The Court today summarily reverses the decision of the Court of
Appeals, which found that the Government was estopped from denying
citizenship to respondent under the Nationality Act of 1940.
[
Footnote 1] The Court reasons
that estoppel is not even arguably applicable because there was no
"affirmative misconduct" on the part of the United States; it
implies that there were merely failures to "fully publicize" the
rights given by the Act and "to have stationed in the Philippine
Islands during all of the time those rights were available an
authorized naturalization representative." Failures of this kind
could, perhaps, be excused if caused by the exigencies of war as
long as good faith efforts to carry out the provisions of the Act
had been made.
But the Court ignores the record and the decisions below when it
speaks only of these failures. In 1942, Congress amended the
Nationality Act of 1940 to extend the benefits of citizenship to
individuals who had fought in the Armed Forces of the United States
during World War II, authorizing the appointment of
naturalization
Page 414 U. S. 10
officers to confer these benefits on noncitizens outside the
jurisdiction of a naturalization court. [
Footnote 2] Between 1943 and 1946, these officers
traveled from post to post through England, Iceland, North Africa,
and the islands of the Pacific, naturalizing thousands of foreign
nationals pursuant to the mandate of Congress.

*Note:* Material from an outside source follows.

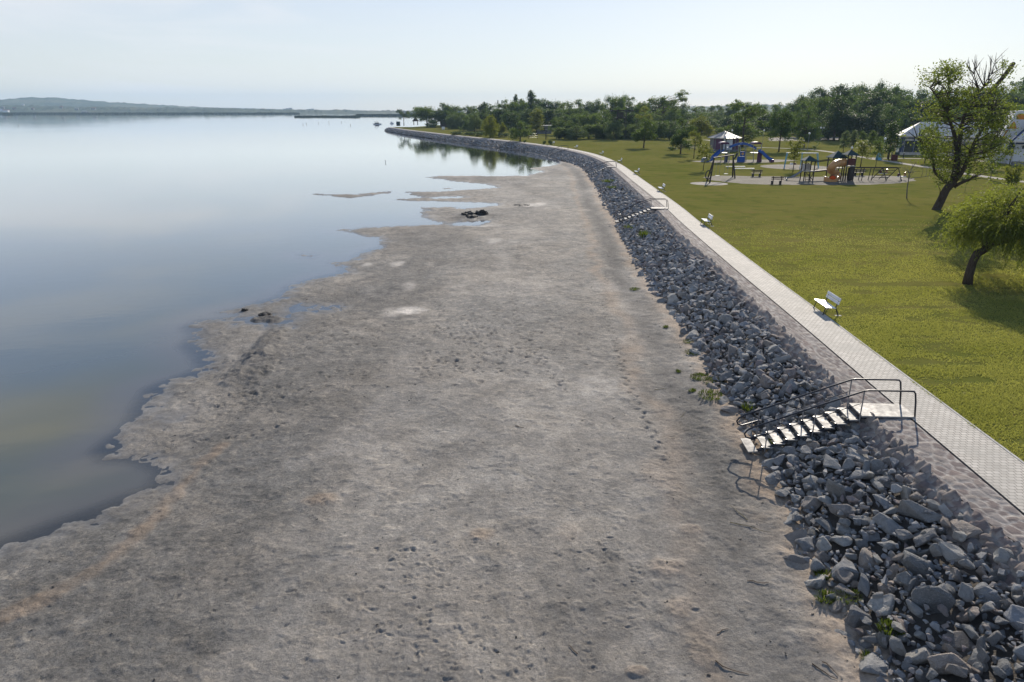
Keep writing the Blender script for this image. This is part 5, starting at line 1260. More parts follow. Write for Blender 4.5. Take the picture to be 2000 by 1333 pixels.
# spring riders
for px, py, lb in ((1724, 345.5, 'spring rider with a pale seat behind the climbing ladder'), (1759, 352.5, 'spring rider with a pale seat at the right end of the sand pit')):
    o = empty('spring_rider', at(px, py), .3, lb, 'spring rider')
    MB().tube([(math.cos(a)*.13, math.sin(a)*.13, .02+a/44) for a in np.linspace(0, 20, 60)], .022, 5).build('spring', M['iron'], o)
    MB().prism([(-.75, -.16), (.75, -.16), (.85, 0), (.75, .16), (-.75, .16)], .48, .58).build('seat', M['white_paint'], o)
    b = MB(); b.poly([(.35, -.03, .5), (.85, -.03, .5), (.75, -.03, 1.15), (.5, -.03, 1.1), (.35, .03, .5), (.85, .03, .5), (.75, .03, 1.15), (.5, .03, 1.1)], [(0, 1, 2, 3), (7, 6, 5, 4), (0, 4, 5, 1), (1, 5, 6, 2), (2, 6, 7, 3), (3, 7, 4, 0)]); b.build('head_panel', M['tan_plastic'], o)
    MB().tube([(.45, -.25, .95), (.45, .25, .95)], .02, 6).build('handle', M['iron'], o)
    MB().box((-.55, 0, .78), (.08, .36, .42)).build('backrest', M['red_panel'], o)
# ---------------------------------------------------------------- lamps, bins, boards, tables
def lamp(px, by, gy, label, heads=1):
    b = at(px, by); h = onplane(px, gy, b[1])[2]; o = empty('lamp_post', b, 0, label, 'lamp post', 'lamp posts with white globes in the park')
    MB().tube([(0, 0, 0), (0, 0, .5), (0, 0, .52), (0, 0, h-.2)], [.08, .08, .05, .045], 8).build('pole', M['galv'], o)
    for d in ((0,) if heads == 1 else (-.5, .5)):
        if d: MB().tube([(0, 0, h-.3), (d, 0, h-.2)], .03, 6).build('arm', M['galv'], o)
        MB().sphere((d, 0, h), .26 if heads == 1 else .3, 14, 10).build('globe', M['globe'], o, True)
lamp(1576.5, 296, 261, 'globe lamp post behind the light blue swing'); lamp(1603, 276, 250, 'twin globe lamp post before the tall wood', 2); lamp(1722, 314, 271.5, 'globe lamp post against the dark conical tree')
lamp(1427, 288, 255.5, 'globe lamp rising behind the kiosk roof'); lamp(1489, 283, 255.5, 'globe lamp post right of the kiosk under the trees'); lamp(1662, 303, 289, 'short globe lamp behind the tallest play tower')
o = empty('sign_board', at(1715.5, 313), 0, 'light blue folding sign board beside the footpath', 'sign board')
for s in (-1, 1): MB().box((0, s*.28, .72), (.75, .04, 1.5), 0, s*.35).build('panel', M['sky_blue_steel'], o)
o = empty('litter_bin', at(1746, 314), 0, 'dark red brown litter bin with a green lid flap by the footpath', 'bin')
MB().prism([(.62*math.cos(a), .62*math.sin(a)) for a in np.linspace(0, 6.283, 13)[:-1]], 0, 1.15).build('barrel', M['red_panel'], o); MB().box((.45, .2, 1.35), (.5, .5, .5)).build('lid', M['teal_roof'], o)
for px, py, lb in ((1733, 310.5, 'stump post at the foot of the dark conical tree'), (1740.5, 309.5, 'bollard left of the litter bin'), (1764, 309.5, 'bollard right of the litter bin')):
    o = empty('bollard', at(px, py), 0, lb, 'bollard'); MB().tube([(0, 0, 0), (0, 0, 1.05)], .1, 8).build('post', M['iron'], o); MB().sphere((0, 0, 1.1), .13, 8, 6).build('cap', M['galv'], o)
def picnic(px, py, label, rz):
    o = empty('picnic_table', at(px, py), rz, label, 'picnic table', 'timber picnic tables under the trees')
    t_ = MB()
    for y in (-.3, -.1, .1, .3): t_.box((0, y, .76), (2., .18, .05))
    t_.build('tabletop', M['brown_wood'], o)
    for y in (-.75, .75): MB().box((0, y, .45), (2., .28, .05)).build('seat', M['brown_wood'], o)
    for x in (-.7, .7): MB().box((x, 0, .38), (.08, 1.5, .09)).tube([(x, -.6, 0), (x, -.2, .75)], .05, 5).tube([(x, .6, 0), (x, .2, .75)], .05, 5).build('leg', M['dark_wood'], o)
picnic(1331, 291.5, 'timber picnic table left of the dark picnic tree', .1); picnic(1352, 293.5, 'timber picnic table right of the dark picnic tree', -.2); picnic(1344, 288, 'timber picnic table behind the dark picnic tree', .3)
# ---------------------------------------------------------------- pavilion and mural building
b0 = at(1758, 302.5); Yp = b0[1]; o = empty('pavilion', b0, R_(-22), 'white roofed pavilion with navy frames and glass walls behind the leaning tree', 'pavilion')
mpp = proj(b0)[2]/FPX; He = onplane(1762, 265, Yp)[2]; Lp = 19.; D = 9.; zr = He+2.9
MB().box((Lp/2, D/2, He/2), (Lp, D, He)).build('wall', M['white_wall'], o)
for k in range(9): MB().box((1.4+k*(Lp-2)/8.6, -.03, He*.43), ((Lp-2)/8.6-.3, .06, He*.62)).build('window', M['glass'], o)
for k in range(10): MB().box((.35+k*(Lp-2)/8.6, -.08, He*.42), (.2, .14, He*.84)).build('column', M['navy'], o)
MB().box((-.1, .5, He/2), (.5, 1.4, He-.02)).build('corner_pier', M['navy'], o)
MB().box((Lp/2, -.25, He*.87), (Lp+.4, .3, .22)).build('fascia', M['navy'], o); MB().box((Lp/2, -.12, .3), (Lp+.3, .3, .6)).build('plinth', M['concrete'], o)
ov = .7; ze = He-.03; mb = MB()
mb.poly([(-ov, -ov, ze), (Lp+ov, -ov, ze), (Lp+ov, D+ov, ze), (-ov, D+ov, ze), (3.6, D/2, zr), (Lp-3.6, D/2, zr), (-ov, -ov, ze-.2), (Lp+ov, -ov, ze-.2), (Lp+ov, D+ov, ze-.2), (-ov, D+ov, ze-.2)], [(0, 1, 5, 4), (1, 2, 5), (2, 3, 4, 5), (3, 0, 4), (0, 6, 7, 1), (1, 7, 8, 2), (2, 8, 9, 3), (3, 9, 6, 0), (9, 8, 7, 6)])
rf = mb.build('roof', M['white_roof'], o); mb = MB()
for k in range(1, 24):
    q = k/24; x = -ov+(Lp+2*ov)*q; e = min(1, (x+ov)/(3.6+ov), (Lp+ov-x)/(3.6+ov)); mb.tube([(x, -ov, ze+.03), (x, -ov+(D/2+ov)*e, ze+(zr-ze)*e+.03)], .03, 4)
mb.build('roof_rib', M['galv'], rf)
b0 = at(1975, 323); Ym = b0[1]; o = empty('mural_building', b0, R_(-26), 'white building with a tall gable painted in orange shapes and a low blue edged roof', 'building')
He = onplane(1978, 276, Ym)[2]; Lm = 16.
MB().box((Lm/2, 4, He/2), (Lm, 8, He)).build('wall', M['white_wall'], o); MB().box((Lm/2, -.05, .35), (Lm+.2, .2, .7)).build('plinth', M['grey_wall'], o)
for k in range(5): MB().box((1.7+k*2.8, -.03, He*.76), (1.3, .08, .6)).build('window', M['glass'], o)
MB().box((Lm/2, -.06, He*.93), (Lm+.1, .14, .5)).build('frieze', M['navy'], o)
mb = MB(); ze = He+.02; zr = He+4.2
P_ = [(-.9, -.9, ze), (Lm, -.9, ze), (Lm, 4.2, zr), (3.4, 4.2, zr)]; mb.poly(P_+[(x, y, z-.22) for x, y, z in P_], [(0, 1, 2, 3), (7, 6, 5, 4), (0, 4, 5, 1), (1, 5, 6, 2), (2, 6, 7, 3), (3, 7, 4, 0)]); mb.build('low_roof', M['white_roof'], o)
MB().tube([(-.95, -.95, ze-.04), (3.3, 4.2, zr)], .2, 6).build('roof_edge', M['navy'], o)
gy_ = 6.; Mi = Matrix.Rotation(R_(26), 3, 'Z')
def on_gable(px, py):         # point of the gable's face plane seen in that direction
    d = Mi@Vector(ray(px, py)); c = Mi@(Vector((0, 0, CAMZ))-Vector([float(k) for k in b0])); t_ = (gy_-c.y)/d.y; return c+d*t_
g0, g1 = on_gable(1950, 275), on_gable(1986, 217); mb = MB()
og = [(g0.x-.5, 0), (g0.x-.5, g0.z-.6), (g0.x, g0.z), (g1.x, g1.z), (g1.x+9, g1.z+.3), (g1.x+14, g0.z), (g1.x+14, 0)]; n_ = len(og)
mb.poly([(x, gy_, z) for x, z in og]+[(x, gy_+7, z) for x, z in og], [tuple(range(n_)), tuple(reversed(range(n_, 2*n_)))]+[((i+1) % n_, i, n_+i, n_+(i+1) % n_) for i in range(n_)])
gb = mb.build('gable', M['white_wall'], o)
def mural(pts):
    P = [on_gable(1700+x/6.667, 220+y/6.667)-Vector((0, .03, 0)) for x, y in pts]; n_ = len(P)
    MB().poly([tuple(p) for p in P]+[(p[0], p[1]+.02, p[2]) for p in P], [tuple(range(n_))]+[((i+1) % n_, i, n_+i, n_+(i+1) % n_) for i in range(n_)]).build('mural_patch', M['mural_orange'], gb)
mural([(1900, 90), (1900, 50), (1935, 22), (2060, 12), (2060, 95)]); mural([(1785, 212), (1870, 112), (1890, 140), (1905, 212)]); mural([(1715, 325), (1775, 232), (1795, 232), (1735, 325)])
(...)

The story in the Philippines was different. After the Japanese
occupation of the Philippines ended, an American vice-consul was
authorized to commence naturalization proceedings in 1945. Almost
immediately thereafter, the Philippine Government expressed its
concern about
Page 414 U. S. 11
Filipino men leaving the Territory after being granted American
citizenship. In response to these concerns, the Commissioner of
Immigration, on September 13, 1945, wrote a letter to the Attorney
General recommending that the "situation . . . be handled by
revoking the authority previously granted [the vice-consul] and by
omitting to designate any representative authorized to confer
citizenship in the Philippine Islands. . . ." The Commissioner's
recommendation was approved by the Attorney General on September
26, 1945, and the authority of the vice-consul to naturalize alien
servicemen immediately revoked.
Because of this action, there was no authorized naturalization
representative in the Philippines. The District Court found as a
fact that respondent, had he known about his right to be
naturalized while he was in the Armed Forces and had means been
available, would have applied for naturalization. Instead, with no
means available, respondent was discharged from the Armed Forces in
December, 1945, thereby losing his right to claim citizenship under
§ 702 of the 1940 Act. [
Footnote 3]
The Court's opinion ignores the deliberate -- and successful --
effort on the part of agents of the Executive Branch to frustrate
the congressional purpose and to deny substantive rights to
Filipinos such as respondent, by administrative fiat, indicating
instead that there was no affirmative misconduct involved in this
case.
The record does not support that conclusion. I would grant
certiorari and put the case down for oral argument.
[
Footnote 1]
C. 876, 54 Stat. 1137.
[
Footnote 2]
As amended, Act of Mar. 27, 1942, c.199, § 1001, which
added §§ 701-705 to the 1940 Act, 56 Stat. 182, the
Nationality Act waived certain normal requirements for
naturalization, such as residency in the United States and literacy
in English for noncitizens who had served in the United States
Armed Forces.
Id. § 701. Section 702 of the amended
Act provided that aliens could claim these benefits even when, like
respondent, they were outside the jurisdiction of a naturalization
court, but only so long as they were in active service in the Armed
Forces; this section also explicitly authorized the designation of
naturalization officers to effectuate its purposes:
"During the present war, any person entitled to naturalization
under section 701 of this Act, who while serving honorably in the
military or naval forces of the United States is not within the
jurisdiction of any court authorized to naturalize aliens, may be
naturalized in accordance with all the applicable provisions of
section 701 without appearing before a naturalization court. The
petition for naturalization of any petitioner under this section
shall be made and sworn to before, and filed with, a representative
of the Immigration and Naturalization Service designated by the
Commissioner or a Deputy Commissioner, which designated
representative is hereby authorized to receive such petition in
behalf of the Service, to conduct hearings thereon, to take
testimony concerning any matter touching or in any way affecting
the admissibility of any such petitioner for naturalization, to
call witnesses, to administer oaths, including the oath of the
petitioner and his witnesses to the petition for naturalization and
the oath of renunciation and allegiance prescribed by section 335
of this Act, and to grant naturalization, and to issue certificates
of citizenship. . . ."
Id., § 702.
[
Footnote 3]
See n 2,
supra. It was not until August, 1946, eight months after
respondent's discharge, that a naturalization agent was reappointed
for the Philippines and a good faith effort made to naturalize
Filipinos under § 702 of the Act. In four months, 4,000
Filipinos took advantage of the opportunity.